China-friendly firms manage public pension funds – Washington Examiner


States turn to China-friendly investment firms to manage public pension funds

Mississippi and Connecticut retain investment advisers friendly to Chinese military-linked holdings to manage international assets in their public pension funds, public records show.

The exact holdings of public pension funds are not always disclosed. In the case of Mississippi, for instance, its public pension fund only lists its top 10 foreign and domestic holdings in its regular asset allocation reports. Mississippi and Connecticut’s pension funds do, however, disclose the firms hired to manage their investments, giving observers insight into what assets are being purchased using public resources.

Mississippi has tapped Baillie Gifford, Lazard Asset Management, and Northern Trust as three of the seven firms tasked with managing the international equities held in its public pension fund. The three firms collectively manage a dozen different equity portfolios that are exposed to Chinese battery manufacturer Contemporary Amperex Technology Limited, according to research conducted by the business intelligence firm Avasta and obtained by the Washington Examiner. In January, the Department of Defense designated CATL as a “Chinese military company,” indicating its belief that the manufacturer is either controlled by or a collaborator with the Chinese military.

Baillie Gifford, Lazard Asset Management, and Northern Trust’s comfort with investing in a corporation linked to the Chinese military could indicate how they’re managing funds in Mississippi. While some states, including Mississippi, have backed calls to divest public pensions from China, the southern state’s most recent asset disclosures cast some doubt over its commitment to doing so. 

Mississippi’s state pension fund holds a $73.7 million stake in the Chinese tech conglomerate Tencent. In January, the Pentagon designated Tencent a Chinese military company, showing that Mississippi’s state pension fund doesn’t categorically reject investments linked to the Chinese military. Tencent has been implicated in the Chinese Communist Party’s censorship efforts and has reportedly provided the Chinese government with information leading to the arrests of religious and political dissidents.

Mississippi Gov. Tate Reeves (R). (Rogelio V. Solis/AP)

“Tencent’s stock lost more than ten cents on the dollar last week after the U.S. Department of Defense blacklisted it for working with China’s military, costing China’s largest public company $60 billion of market value,” State Armor chairman and CEO Michael Lucci wrote in January. “Unfortunately, state and local pensions across the country also took a hit due to their broad exposure to Chinese companies like Tencent … State pension managers are making it harder for America’s national security community to do their job by laying state pensions on the financial tracks ahead of the federal sanctions train.”

Connecticut’s situation is similar to Mississippi’s.
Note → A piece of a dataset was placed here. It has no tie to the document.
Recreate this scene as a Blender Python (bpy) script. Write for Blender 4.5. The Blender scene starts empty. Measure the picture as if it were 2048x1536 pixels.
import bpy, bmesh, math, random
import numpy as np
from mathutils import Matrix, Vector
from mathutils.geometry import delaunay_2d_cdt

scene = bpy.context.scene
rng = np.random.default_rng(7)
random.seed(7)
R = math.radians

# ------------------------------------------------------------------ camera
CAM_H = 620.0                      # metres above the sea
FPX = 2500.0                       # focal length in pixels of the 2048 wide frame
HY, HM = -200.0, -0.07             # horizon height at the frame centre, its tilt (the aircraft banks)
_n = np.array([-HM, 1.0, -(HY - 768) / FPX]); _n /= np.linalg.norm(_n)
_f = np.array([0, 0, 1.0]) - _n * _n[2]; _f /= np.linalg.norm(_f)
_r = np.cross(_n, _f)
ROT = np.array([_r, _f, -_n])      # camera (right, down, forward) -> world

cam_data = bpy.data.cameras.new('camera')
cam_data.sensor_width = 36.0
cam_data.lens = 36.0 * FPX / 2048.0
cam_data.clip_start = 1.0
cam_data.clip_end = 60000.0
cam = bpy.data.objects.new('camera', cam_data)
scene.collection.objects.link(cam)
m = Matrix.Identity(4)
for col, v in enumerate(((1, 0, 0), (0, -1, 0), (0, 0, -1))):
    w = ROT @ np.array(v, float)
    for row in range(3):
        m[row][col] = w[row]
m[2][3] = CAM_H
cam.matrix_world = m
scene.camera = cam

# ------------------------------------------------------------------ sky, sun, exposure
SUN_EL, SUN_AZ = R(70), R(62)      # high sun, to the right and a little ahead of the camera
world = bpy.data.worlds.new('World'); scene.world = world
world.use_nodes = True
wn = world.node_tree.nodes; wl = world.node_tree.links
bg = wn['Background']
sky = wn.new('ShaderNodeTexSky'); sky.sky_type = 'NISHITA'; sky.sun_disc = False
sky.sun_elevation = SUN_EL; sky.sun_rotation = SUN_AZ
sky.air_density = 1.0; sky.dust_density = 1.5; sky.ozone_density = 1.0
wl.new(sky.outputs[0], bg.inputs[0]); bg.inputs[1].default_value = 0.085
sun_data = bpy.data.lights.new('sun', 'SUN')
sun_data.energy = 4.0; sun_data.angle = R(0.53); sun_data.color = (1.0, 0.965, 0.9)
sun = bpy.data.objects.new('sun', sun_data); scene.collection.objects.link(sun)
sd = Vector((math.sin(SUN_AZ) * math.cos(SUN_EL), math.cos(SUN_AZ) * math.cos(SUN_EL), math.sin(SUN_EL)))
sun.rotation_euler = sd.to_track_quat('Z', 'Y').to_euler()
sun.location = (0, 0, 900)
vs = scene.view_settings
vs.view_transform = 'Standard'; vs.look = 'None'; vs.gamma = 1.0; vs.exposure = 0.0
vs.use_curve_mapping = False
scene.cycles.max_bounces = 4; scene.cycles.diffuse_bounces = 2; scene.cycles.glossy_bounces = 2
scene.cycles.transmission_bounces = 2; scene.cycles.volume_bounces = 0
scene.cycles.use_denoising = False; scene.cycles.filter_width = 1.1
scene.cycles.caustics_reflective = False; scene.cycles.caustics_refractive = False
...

The state has tapped Schroders Investments, Driehaus Capital Management, and State Street Global Advisors to help manage its foreign assets. All three firms also manage funds that include CATL holdings, per Avasta

CATL recently held a controversial Hong Kong initial public offering. Bank of America and J.P. Morgan underwrote the offering while the major U.S. law firm Kirkland & Ellis provided legal consulting related to it. American businesses assisting what the Pentagon has dubbed an arm of the Chinese military in raising capital sparked an outcry from some policymakers. House Select Committee on the CCP chairman Rep. John Moolenaar (R-MI), for example, called on the banks to drop their deal with CATL.

“If J.P. Morgan and Bank of America proceed with this IPO, they risk complicity in underwriting genocide, undermining American industry, and endangering U.S. service members,” Moolenaar said in a statement. The congressman’s comment alludes to allegations that CATL sources goods from forced Uyghur labor, a claim the battery manufacturer denies.

CATL’s IPO also raised questions surrounding its aggressive patent submission practices, with some of its employees recording astronomical volumes of inventions. One inventor was listed on almost 1,400 patents granted in 2023, which would require nearly four inventions per day.

Sources told the Washington Examiner that the U.S. Patent and Trademark Office is interested in finding ways to deny CATL and other Pentagon-designated Chinese military companies from accessing the office’s expedited patent proceedings, citing conversations with agency staff.

MUSK AND MAJOR BANKS ENTANGLED WITH CHINESE BATTERY MANUFACTURER UNDER SCRUTINY FROM FEDS

Mississippi and Connecticut are far from the only states with public pension funds exposed to Chinese corporations linked to the People’s Liberation Army. State-run pension funds in New York, California, Illinois, and others all have holdings in corporations linked to the Chinese military. 

The Mississippi and Connecticut Treasurer’s offices did not respond to requests for comment.